[Saved entries]
────────

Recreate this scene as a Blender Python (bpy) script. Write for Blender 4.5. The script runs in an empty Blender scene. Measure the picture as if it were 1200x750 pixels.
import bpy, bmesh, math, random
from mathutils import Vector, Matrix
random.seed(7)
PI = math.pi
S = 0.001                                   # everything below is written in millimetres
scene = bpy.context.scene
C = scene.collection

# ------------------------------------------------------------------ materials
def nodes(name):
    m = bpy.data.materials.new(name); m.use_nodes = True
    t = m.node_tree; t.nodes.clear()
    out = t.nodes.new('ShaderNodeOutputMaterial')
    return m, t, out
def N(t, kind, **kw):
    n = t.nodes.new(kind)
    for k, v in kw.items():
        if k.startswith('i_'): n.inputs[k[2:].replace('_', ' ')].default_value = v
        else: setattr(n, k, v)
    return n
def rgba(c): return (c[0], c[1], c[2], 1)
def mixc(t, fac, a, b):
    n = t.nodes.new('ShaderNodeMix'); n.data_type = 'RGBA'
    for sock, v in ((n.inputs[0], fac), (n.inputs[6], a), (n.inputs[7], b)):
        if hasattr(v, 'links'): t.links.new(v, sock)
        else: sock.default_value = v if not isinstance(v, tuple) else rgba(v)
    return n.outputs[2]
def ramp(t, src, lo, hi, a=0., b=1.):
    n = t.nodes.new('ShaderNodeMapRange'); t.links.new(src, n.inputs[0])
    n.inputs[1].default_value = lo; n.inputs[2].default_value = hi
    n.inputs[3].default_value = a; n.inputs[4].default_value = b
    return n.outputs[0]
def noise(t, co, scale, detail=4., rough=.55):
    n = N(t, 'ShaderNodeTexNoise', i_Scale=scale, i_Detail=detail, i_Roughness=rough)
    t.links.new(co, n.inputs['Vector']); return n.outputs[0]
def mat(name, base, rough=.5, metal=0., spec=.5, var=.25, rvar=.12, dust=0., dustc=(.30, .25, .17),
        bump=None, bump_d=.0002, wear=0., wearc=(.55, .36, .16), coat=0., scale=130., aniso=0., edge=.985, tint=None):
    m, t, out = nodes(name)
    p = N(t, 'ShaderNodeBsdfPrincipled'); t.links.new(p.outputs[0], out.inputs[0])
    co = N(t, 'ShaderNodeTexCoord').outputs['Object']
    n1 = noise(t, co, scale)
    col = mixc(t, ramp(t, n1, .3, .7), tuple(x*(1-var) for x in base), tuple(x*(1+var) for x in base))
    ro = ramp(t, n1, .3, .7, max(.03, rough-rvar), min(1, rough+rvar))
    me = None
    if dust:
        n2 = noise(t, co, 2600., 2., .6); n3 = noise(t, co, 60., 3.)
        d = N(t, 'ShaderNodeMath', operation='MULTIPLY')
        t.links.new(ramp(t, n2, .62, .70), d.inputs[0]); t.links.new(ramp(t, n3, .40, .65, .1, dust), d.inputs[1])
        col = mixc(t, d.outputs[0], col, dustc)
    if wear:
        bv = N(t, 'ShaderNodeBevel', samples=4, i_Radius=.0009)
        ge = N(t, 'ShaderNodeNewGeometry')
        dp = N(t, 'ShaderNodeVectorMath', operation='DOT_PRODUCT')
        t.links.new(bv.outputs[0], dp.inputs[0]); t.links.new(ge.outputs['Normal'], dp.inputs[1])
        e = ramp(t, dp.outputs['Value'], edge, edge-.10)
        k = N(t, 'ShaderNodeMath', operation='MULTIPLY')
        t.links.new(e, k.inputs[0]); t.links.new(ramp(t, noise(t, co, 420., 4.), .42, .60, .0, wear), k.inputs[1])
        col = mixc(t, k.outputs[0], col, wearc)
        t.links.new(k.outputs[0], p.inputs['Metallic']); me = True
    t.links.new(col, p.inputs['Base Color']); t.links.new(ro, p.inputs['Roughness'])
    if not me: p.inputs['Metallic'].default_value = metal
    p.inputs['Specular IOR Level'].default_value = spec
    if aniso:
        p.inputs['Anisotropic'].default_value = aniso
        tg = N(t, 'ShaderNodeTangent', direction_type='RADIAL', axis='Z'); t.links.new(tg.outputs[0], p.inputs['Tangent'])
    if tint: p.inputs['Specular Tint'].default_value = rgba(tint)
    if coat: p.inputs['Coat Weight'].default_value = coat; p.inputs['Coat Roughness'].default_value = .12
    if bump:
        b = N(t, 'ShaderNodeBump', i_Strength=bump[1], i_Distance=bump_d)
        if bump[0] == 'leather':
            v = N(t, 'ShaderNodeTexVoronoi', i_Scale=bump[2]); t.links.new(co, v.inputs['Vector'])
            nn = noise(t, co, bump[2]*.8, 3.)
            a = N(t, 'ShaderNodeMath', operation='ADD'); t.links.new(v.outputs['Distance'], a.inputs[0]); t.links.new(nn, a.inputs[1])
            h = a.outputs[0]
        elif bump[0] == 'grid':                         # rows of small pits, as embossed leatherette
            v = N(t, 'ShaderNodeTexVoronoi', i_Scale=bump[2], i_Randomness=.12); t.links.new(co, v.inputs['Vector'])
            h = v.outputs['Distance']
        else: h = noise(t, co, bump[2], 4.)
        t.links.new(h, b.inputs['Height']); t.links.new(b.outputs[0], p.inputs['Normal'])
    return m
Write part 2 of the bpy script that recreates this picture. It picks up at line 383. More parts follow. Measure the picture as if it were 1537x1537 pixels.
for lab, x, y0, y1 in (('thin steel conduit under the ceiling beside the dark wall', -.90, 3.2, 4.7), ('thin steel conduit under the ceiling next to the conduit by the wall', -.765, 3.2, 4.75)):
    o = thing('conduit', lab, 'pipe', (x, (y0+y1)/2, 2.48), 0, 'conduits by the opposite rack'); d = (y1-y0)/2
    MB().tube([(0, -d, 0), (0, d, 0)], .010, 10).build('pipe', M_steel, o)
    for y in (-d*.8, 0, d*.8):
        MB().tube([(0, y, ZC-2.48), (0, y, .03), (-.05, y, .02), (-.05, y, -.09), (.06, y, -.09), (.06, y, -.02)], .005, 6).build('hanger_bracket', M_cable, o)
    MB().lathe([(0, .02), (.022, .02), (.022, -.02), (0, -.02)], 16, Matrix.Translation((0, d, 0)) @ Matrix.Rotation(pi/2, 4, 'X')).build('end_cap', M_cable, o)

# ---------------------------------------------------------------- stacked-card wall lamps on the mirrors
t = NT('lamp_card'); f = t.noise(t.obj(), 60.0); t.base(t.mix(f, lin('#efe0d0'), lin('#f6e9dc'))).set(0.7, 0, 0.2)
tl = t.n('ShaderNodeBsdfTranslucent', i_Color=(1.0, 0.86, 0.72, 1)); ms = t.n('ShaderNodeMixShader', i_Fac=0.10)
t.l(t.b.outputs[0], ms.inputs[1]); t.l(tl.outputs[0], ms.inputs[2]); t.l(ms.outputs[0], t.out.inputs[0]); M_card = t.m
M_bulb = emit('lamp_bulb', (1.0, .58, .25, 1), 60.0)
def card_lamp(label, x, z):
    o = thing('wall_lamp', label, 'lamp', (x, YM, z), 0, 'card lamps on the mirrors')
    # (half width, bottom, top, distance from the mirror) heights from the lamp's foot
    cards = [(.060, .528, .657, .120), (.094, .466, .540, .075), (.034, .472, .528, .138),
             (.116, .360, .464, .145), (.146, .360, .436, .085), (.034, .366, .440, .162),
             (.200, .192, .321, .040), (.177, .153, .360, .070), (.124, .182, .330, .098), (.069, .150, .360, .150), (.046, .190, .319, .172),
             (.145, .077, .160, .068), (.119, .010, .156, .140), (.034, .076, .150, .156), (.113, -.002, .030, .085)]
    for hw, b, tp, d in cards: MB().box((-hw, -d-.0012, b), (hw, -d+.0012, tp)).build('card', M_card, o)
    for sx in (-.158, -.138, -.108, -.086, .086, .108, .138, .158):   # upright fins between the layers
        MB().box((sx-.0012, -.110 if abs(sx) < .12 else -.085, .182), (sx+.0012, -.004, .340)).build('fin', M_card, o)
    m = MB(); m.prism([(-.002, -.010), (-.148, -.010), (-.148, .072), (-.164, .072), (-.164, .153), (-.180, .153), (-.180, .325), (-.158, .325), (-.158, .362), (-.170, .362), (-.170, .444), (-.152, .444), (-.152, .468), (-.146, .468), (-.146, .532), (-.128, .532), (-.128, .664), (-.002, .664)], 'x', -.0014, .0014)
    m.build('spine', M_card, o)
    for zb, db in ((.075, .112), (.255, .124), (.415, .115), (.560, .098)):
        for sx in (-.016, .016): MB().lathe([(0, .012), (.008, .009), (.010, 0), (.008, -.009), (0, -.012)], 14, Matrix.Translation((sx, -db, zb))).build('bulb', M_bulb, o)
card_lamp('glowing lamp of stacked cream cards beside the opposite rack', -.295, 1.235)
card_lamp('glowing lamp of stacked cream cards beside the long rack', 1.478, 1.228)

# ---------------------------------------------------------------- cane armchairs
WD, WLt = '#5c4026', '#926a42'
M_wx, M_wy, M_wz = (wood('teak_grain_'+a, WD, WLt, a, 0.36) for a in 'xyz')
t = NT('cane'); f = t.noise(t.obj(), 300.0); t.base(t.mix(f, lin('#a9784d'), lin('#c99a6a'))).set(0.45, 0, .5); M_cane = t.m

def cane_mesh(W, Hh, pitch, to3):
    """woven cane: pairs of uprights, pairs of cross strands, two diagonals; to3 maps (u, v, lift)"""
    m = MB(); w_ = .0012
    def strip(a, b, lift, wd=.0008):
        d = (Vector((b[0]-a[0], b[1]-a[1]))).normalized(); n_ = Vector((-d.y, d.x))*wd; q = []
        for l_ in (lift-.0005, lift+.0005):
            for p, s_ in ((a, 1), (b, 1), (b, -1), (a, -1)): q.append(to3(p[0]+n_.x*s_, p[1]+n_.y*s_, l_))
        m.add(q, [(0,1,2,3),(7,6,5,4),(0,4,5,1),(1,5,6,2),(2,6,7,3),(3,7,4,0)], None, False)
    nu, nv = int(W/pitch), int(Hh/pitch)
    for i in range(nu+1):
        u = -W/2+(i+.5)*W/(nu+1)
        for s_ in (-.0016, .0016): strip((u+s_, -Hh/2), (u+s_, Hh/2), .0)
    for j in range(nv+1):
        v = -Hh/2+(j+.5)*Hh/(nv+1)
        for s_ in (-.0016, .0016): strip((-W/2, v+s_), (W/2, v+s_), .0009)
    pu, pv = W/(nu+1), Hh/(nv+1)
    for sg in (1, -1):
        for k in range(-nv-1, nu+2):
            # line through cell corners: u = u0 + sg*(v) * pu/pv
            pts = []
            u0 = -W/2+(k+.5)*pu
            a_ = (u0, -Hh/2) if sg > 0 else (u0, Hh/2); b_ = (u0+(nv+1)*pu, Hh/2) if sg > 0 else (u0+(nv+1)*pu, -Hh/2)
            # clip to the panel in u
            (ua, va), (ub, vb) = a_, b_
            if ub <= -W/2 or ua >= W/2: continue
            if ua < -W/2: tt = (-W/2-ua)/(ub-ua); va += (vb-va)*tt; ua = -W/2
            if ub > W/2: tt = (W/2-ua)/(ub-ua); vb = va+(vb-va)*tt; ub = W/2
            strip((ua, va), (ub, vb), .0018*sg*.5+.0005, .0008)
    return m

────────

## PROBLEM TO WORK ON
Include the first line, the line containing "C = scene.collection", and every line between them, copied exactly from the material above; output no other line.

## SOLVED PROBLEM
Recreate this scene as a Blender Python (bpy) script. Write for Blender 4.5. The script runs in an empty Blender scene. Measure the picture as if it were 1200x750 pixels.
import bpy, bmesh, math, random
from mathutils import Vector, Matrix
random.seed(7)
PI = math.pi
S = 0.001                                   # everything below is written in millimetres
scene = bpy.context.scene
C = scene.collection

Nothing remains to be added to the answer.